The ratings agency noted Monday that the number of CMBS loans now in special servicing fell to $74.8 billion at the end of the third quarter. Compared to the peak of the CMBS delinquency wave, that is down $6 billion from $91.7 billion back in 2010.
That also is improved from June when $80.5 billion loans were in special servicing.
In addition, special servicers are generally servicing fewer loans. The average asset manager over the past year was servicing about 12 loans, down from 20, Fitch said. Back in 2010, special servicers were carrying more distressed loans, with one firm managing as many as 50 assets.
While fewer loans in special servicing is generally good news, Fitch noted the trend towards a smaller specially serviced loan pool may be hard to maintain over the long term.

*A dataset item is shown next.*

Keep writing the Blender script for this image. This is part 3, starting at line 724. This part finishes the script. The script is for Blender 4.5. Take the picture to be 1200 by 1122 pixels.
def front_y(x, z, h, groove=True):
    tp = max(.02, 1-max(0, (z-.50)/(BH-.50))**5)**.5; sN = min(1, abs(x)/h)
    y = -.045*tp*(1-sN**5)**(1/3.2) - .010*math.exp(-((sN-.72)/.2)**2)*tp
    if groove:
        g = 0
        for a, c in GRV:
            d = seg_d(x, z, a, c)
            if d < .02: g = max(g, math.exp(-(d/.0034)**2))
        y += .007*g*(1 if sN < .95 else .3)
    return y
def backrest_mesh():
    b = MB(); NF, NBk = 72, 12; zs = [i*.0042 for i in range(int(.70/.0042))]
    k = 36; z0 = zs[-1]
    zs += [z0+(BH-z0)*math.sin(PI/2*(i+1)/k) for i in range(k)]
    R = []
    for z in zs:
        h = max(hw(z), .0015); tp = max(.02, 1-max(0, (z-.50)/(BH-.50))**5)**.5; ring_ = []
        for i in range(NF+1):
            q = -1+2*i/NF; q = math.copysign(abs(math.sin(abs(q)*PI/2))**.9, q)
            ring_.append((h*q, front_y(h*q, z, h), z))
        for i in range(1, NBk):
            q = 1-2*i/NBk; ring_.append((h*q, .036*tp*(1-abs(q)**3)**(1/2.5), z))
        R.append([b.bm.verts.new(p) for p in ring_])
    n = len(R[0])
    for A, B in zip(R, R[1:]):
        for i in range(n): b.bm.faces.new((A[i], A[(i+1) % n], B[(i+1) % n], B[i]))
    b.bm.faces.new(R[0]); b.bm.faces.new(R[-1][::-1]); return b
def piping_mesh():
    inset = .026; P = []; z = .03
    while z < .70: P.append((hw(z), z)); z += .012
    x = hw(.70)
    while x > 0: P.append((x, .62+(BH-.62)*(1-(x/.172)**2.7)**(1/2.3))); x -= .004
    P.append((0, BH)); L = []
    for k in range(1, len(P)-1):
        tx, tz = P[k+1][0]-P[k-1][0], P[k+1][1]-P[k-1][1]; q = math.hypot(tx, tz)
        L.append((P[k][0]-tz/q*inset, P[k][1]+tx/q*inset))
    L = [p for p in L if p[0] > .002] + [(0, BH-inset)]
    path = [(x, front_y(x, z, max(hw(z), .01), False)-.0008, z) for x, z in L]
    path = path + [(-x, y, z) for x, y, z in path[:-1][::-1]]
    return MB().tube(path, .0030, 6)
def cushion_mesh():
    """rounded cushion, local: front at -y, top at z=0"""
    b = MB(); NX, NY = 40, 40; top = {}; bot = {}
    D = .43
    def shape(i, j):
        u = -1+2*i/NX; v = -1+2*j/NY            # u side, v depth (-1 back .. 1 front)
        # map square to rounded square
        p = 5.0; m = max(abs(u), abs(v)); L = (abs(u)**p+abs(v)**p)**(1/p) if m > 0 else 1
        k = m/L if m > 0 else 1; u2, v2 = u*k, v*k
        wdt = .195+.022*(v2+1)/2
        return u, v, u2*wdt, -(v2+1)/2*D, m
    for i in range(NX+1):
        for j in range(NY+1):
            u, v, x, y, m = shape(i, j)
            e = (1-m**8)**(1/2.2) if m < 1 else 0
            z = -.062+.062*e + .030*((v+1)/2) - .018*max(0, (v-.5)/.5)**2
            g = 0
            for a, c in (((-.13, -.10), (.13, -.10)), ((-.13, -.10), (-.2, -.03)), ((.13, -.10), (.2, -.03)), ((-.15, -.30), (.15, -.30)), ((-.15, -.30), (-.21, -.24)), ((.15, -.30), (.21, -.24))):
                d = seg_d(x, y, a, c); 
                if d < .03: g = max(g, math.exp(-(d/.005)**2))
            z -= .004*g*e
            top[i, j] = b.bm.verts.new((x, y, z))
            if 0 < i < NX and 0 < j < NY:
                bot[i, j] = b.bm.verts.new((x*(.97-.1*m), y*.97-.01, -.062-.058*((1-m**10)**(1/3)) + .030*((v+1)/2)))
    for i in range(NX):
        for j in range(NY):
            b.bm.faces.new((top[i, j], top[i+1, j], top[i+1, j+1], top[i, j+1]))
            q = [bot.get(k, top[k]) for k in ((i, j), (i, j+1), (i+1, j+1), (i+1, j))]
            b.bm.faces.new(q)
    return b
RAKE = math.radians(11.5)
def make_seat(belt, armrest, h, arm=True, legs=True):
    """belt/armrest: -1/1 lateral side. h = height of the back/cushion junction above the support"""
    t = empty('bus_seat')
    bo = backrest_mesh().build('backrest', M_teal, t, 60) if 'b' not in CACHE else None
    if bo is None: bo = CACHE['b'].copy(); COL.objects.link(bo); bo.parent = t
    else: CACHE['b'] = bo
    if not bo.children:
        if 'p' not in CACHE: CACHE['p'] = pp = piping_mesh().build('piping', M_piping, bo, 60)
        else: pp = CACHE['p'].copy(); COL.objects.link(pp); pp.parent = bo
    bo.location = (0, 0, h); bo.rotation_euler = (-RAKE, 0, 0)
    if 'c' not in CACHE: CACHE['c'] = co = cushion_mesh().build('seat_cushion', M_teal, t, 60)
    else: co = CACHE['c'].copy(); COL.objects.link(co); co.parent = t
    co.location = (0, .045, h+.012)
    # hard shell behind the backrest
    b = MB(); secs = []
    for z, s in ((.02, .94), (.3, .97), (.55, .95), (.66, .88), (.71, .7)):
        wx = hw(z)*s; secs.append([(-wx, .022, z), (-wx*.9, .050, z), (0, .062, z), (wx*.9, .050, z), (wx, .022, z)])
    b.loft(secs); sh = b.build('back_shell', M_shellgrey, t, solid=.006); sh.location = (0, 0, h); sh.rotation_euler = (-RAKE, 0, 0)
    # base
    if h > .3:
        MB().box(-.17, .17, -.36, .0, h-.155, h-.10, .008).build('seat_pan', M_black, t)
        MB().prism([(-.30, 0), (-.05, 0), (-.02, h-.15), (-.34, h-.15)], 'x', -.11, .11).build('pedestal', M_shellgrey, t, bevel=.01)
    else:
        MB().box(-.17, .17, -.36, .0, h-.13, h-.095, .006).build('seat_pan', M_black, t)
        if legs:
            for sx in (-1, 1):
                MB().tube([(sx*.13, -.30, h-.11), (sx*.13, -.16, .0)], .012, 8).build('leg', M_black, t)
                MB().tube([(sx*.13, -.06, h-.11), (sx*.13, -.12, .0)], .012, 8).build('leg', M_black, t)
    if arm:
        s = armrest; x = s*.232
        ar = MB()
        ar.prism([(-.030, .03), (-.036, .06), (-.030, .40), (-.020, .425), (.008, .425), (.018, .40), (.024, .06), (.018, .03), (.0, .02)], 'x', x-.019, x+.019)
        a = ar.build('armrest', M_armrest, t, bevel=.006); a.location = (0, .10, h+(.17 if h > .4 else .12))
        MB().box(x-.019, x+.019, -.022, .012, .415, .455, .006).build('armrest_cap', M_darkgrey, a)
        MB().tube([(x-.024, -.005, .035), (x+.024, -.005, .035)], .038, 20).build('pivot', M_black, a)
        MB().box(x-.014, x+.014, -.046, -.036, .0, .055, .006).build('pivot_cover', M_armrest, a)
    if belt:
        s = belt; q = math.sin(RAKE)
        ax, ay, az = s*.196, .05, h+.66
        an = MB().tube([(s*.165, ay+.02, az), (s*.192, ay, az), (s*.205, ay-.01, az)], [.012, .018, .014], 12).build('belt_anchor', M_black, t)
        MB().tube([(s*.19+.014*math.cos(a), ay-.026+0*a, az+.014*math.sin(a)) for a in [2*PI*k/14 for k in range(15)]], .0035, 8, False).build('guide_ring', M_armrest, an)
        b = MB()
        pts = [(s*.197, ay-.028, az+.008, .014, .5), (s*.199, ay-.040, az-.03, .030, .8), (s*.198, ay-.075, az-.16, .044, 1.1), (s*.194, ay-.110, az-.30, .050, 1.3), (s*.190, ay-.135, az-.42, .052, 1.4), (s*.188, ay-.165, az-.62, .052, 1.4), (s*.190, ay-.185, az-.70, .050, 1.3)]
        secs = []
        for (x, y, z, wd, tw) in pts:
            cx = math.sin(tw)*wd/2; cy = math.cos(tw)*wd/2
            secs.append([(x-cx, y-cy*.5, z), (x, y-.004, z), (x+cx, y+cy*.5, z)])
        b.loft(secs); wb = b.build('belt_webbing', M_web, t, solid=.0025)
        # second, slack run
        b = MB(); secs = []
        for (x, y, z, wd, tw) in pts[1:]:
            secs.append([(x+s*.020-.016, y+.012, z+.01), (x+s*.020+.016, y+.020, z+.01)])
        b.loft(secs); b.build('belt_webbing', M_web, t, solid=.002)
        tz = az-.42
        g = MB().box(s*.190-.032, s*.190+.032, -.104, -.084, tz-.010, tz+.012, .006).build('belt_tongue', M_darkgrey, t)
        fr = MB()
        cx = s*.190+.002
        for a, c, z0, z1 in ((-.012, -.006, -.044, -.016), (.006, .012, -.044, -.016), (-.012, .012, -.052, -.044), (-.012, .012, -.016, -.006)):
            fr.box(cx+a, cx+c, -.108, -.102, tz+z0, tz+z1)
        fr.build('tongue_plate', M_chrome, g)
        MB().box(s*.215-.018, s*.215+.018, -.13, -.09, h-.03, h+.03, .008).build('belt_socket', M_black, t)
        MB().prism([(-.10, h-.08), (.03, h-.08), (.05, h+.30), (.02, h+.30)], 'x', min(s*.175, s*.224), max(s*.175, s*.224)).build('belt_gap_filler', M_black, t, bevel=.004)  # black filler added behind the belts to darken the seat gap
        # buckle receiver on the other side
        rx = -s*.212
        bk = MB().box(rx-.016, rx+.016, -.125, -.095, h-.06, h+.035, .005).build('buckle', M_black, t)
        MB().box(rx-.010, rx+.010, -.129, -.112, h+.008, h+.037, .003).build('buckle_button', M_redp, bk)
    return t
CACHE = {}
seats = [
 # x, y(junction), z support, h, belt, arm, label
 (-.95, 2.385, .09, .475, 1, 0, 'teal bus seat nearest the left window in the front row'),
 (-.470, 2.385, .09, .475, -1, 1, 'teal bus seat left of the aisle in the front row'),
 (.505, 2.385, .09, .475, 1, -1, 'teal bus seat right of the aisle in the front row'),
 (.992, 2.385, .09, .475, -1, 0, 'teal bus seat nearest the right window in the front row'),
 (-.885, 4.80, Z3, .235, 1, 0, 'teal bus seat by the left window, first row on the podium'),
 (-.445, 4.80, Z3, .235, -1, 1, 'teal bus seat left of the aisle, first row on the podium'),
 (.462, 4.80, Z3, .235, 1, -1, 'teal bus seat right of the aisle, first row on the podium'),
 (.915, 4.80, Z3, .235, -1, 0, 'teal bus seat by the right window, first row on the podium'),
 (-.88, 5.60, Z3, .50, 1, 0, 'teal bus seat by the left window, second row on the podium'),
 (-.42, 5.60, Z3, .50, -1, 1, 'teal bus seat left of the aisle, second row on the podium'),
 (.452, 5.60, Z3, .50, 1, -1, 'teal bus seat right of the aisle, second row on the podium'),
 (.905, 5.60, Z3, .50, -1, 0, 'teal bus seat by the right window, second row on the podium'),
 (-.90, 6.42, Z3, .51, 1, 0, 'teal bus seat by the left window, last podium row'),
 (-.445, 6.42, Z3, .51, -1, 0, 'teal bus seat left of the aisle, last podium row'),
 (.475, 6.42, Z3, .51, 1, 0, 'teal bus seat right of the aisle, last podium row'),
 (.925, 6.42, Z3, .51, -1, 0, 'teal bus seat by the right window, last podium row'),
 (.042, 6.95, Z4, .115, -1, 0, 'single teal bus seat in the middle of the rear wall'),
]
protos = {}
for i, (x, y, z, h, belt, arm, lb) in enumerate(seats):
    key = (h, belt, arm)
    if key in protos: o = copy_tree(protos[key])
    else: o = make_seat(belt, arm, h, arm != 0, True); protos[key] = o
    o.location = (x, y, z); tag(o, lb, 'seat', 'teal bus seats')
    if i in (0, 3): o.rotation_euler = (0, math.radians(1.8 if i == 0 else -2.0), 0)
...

“The large volume of maturities that will begin in 2015 and run through late 2017 are difficult to predict amid uncertain interest rate trends and the current delicate recovery in the business cycle,” wrote Fitch in its report.
Moody’s Investors Service analysts also spotted underlying risks, noting the overall credit quality of loans backing CMBS will continue to deteriorate in 2013. Still, Moody’s does not expect the underwriting to ever deteriorate to 2007 underwriting levels, creating some security in the marketplace.
Of course, performance is also based on loan type, and multifamily is doing well, according to Moody’s.
“Multi-family and hotel, two other important sectors, are further along in their recovery, and net operating income for both will grow,” Moody’s wrote in its analyst report. “The credit quality generally, and therefore the ratings, of outstanding CMBS transactions will be stable in 2013, with affirmation constituting 80% rating actions and the remainder evenly divided between upgrades and downgrades.”